Review: Night of the Creeps


Prologue: 1959. An alien lands on Earth near a local ‘Lover’s Lane’ area near Corman University (!) and attacks a couple of lovebirds. Present day: Jason Lively is Chris Romero, a nerdy college kid, who along with his disabled buddy James Carpenter-Hooper (Steve Marshall) joins a fraternity to impress hot chick Cynthia Cronenberg (Jill Whitlow). In order to get into the fraternity, however, they have to go through the usual ‘steal a body from the morgue’ frat house nonsense. Things hit a bit of a snag when on their mission instead of stealing a regular dead body, they find a cryogenically frozen body from a lab in college research facility. Said frozen body currently houses parasitic alien slugs which, now unleashed, soon set upon the local college campus and turning people into zombies! Tom Atkins turns up as Det. Ray Cameron, a veteran cop plagued by nightmares of similar events from long ago. David Paymer turns up as an attendant at the research facility.

 

Although it has its fans, I think this 1986 horror/sci-fi/comedy is a less successful attempt by debut writer-director Fred Dekker at the nostalgic blend of horror and teen movie that he mildly succeeded with the following year’s “The Monster Squad”. That was a cute teen-oriented homage, but Dekker doesn’t quite get the balance right with this one, it’s never as satisfying a combination of horror and comedy as you’d like. The opening B&W 50s sci-fi/horror movie homage with the giant baby alien suits that totally don’t show the zippers is effective/cute, and the photography looks nice. All of the name-dropping to famous film directors (Corman University, whilst Romero, Hooper, Cronenberg, Carpenter, Cameron, Landis, Raimi, and even Miner- hack director Steve Miner- are character names here) is cute for a cinephile like me, too. Dekker even shows “Plan 9 From Outer Space” playing on a TV at one point. Sadly, Mr. Dekker (who also directed the disappointing “RoboCop 3”) is no John Carpenter or Joe Dante, and the film is somewhat bland and lukewarm, really.

 

It’s not bad, but you keep waiting for it to get good and it never really does. And that, as I said is because Dekker doesn’t get the balance right (Confusing plot elements certainly don’t help, either). He surprisingly does alright with the horror, especially in building tension for the scary scenes. However, the jocular teen comedy material undercuts it, instead of complementing it, as it’s all just a little too laidback. The humour also frankly isn’t strong enough, despite some solid performances by an ideal Jason Lively (still best-known for playing Rusty Griswold in “European Vacation”) and particularly Steve Marshall, as basically this film’s Stephen Geoffreys/Evil Ed ‘sidekick’. It’s just not that funny, though character actor Tom Atkins is having an absolute ball in the film’s best performance as a nightmare-plagued, hard-boiled cop.

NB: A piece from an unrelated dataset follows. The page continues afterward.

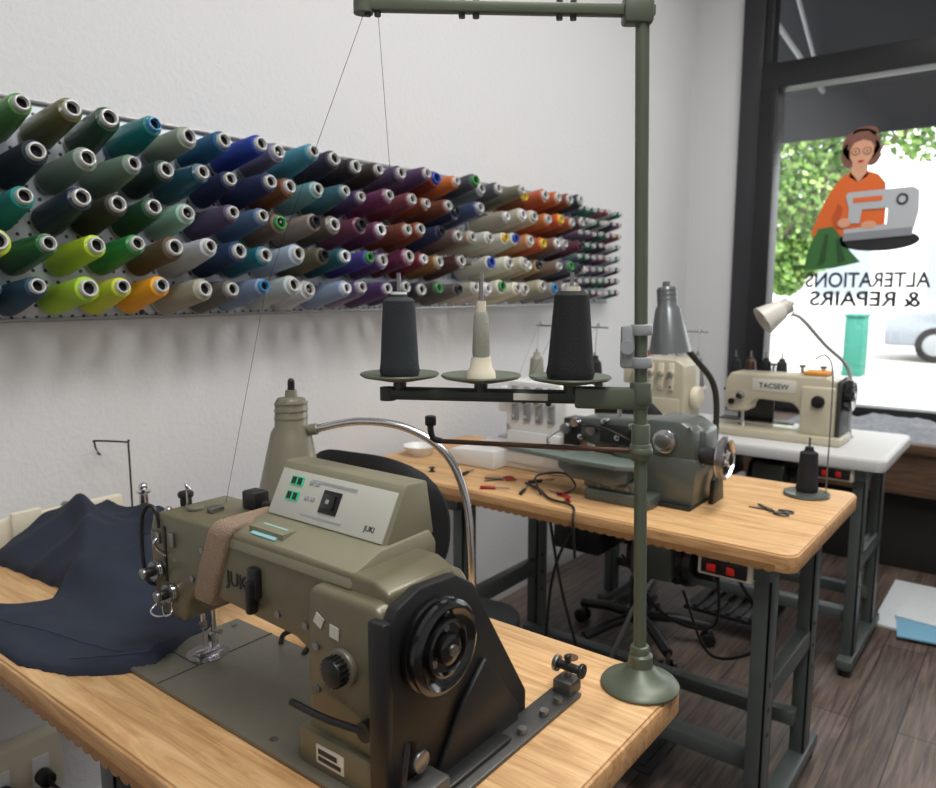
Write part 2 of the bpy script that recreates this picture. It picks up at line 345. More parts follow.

He’s good fun (it’s apparently his favourite role of his own), as is ‘one scene wonder’ Dick Miller as a guy in charge of the police armoury. Love that guy. As for leading lady Jill Whitlow, she is one of the most smokin’ hot chicks you’ll ever see (even if her mammaries aren’t to my particular, Russ Meyer-esque personal taste), but not quite a Jill Schoelen or Jennifer Connelly in the acting stakes, to say the least. She’s just OK. Fans of character actor David Paymer, meanwhile will delight in the fact that even in 1986 he still looked like a dork.

 

The film is really weird at times, but is proof that weird doesn’t always equate to interesting or worthy, hell sometimes it just doesn’t make any damn sense (I’m not sure the 50s prologue was really all that necessary to be honest). The gory FX are amusing at times (the gore isn’t offensive or disgusting, more goofy and fun), it’s certainly a little more mature than “The Monster Squad” (whose protagonists were kids), just not as good. The budget definitely shows in the final big ‘explosion’ where it’s blatantly obvious that small portions of the house have merely been lit on fire, not an actual explosion. Nice try, LOL (Is that my first LOL in a review? And to think, I have a Masters in Communication!).

 

This ain’t no “Gremlins” or “Fright Night”, hell it’s not even “The Monster Squad”. The directorial name-dropping and gory FX take it some of the way, and Tom Atkins is a hoot. However, overall, this one’s pretty mediocre. It does have a fairly decent following out there, though, so don’t necessarily take my word for it. Probably best aimed at fans of the much later, quite similar “Slither” or even “Tremors” (neither of which did much for me, either).